[WRITTEN PROBLEM]:
Give back exactly the lines from the start of the listing to the line containing "COL = SC.collection", inclusive, and nothing beyond them.

[INFORMATION SUPPLIED]:
*****

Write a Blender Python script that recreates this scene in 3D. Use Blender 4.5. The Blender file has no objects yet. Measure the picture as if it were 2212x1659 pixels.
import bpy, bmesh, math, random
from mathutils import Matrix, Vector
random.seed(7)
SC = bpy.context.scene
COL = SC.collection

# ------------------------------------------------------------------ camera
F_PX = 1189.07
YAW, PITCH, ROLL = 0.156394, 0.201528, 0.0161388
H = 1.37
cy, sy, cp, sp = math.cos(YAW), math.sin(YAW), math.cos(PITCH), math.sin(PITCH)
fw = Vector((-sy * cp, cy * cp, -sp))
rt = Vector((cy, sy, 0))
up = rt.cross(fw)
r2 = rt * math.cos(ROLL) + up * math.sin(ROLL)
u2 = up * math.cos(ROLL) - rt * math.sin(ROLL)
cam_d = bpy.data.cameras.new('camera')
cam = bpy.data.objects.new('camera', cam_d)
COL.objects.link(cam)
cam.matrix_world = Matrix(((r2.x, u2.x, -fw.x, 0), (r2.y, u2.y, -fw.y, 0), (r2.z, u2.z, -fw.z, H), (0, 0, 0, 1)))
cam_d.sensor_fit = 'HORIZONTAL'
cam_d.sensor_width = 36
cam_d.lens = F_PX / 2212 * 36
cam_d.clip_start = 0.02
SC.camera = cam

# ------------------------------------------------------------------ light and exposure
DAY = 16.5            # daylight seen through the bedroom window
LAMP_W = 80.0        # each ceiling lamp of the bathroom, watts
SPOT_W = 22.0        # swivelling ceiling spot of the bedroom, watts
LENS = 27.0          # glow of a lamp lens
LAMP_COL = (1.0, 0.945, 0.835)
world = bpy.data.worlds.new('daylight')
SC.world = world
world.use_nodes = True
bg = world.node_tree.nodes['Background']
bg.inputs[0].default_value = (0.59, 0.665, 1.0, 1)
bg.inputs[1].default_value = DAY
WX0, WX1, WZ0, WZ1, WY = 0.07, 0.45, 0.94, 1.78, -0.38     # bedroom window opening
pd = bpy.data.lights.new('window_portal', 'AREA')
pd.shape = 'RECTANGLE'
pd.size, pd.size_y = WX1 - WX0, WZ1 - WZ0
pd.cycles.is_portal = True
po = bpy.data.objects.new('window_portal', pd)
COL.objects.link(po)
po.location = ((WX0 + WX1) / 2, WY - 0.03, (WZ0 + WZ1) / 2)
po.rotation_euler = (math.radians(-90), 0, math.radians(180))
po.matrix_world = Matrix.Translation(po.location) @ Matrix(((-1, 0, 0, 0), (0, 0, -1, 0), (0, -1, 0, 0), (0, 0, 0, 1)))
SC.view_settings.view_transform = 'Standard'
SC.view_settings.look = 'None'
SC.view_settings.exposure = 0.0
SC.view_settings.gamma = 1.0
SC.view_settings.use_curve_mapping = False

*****

[CORRECT RESULT]:
Write a Blender Python script that recreates this scene in 3D. Use Blender 4.5. The Blender file has no objects yet. Measure the picture as if it were 2212x1659 pixels.
import bpy, bmesh, math, random
from mathutils import Matrix, Vector
random.seed(7)
SC = bpy.context.scene
COL = SC.collection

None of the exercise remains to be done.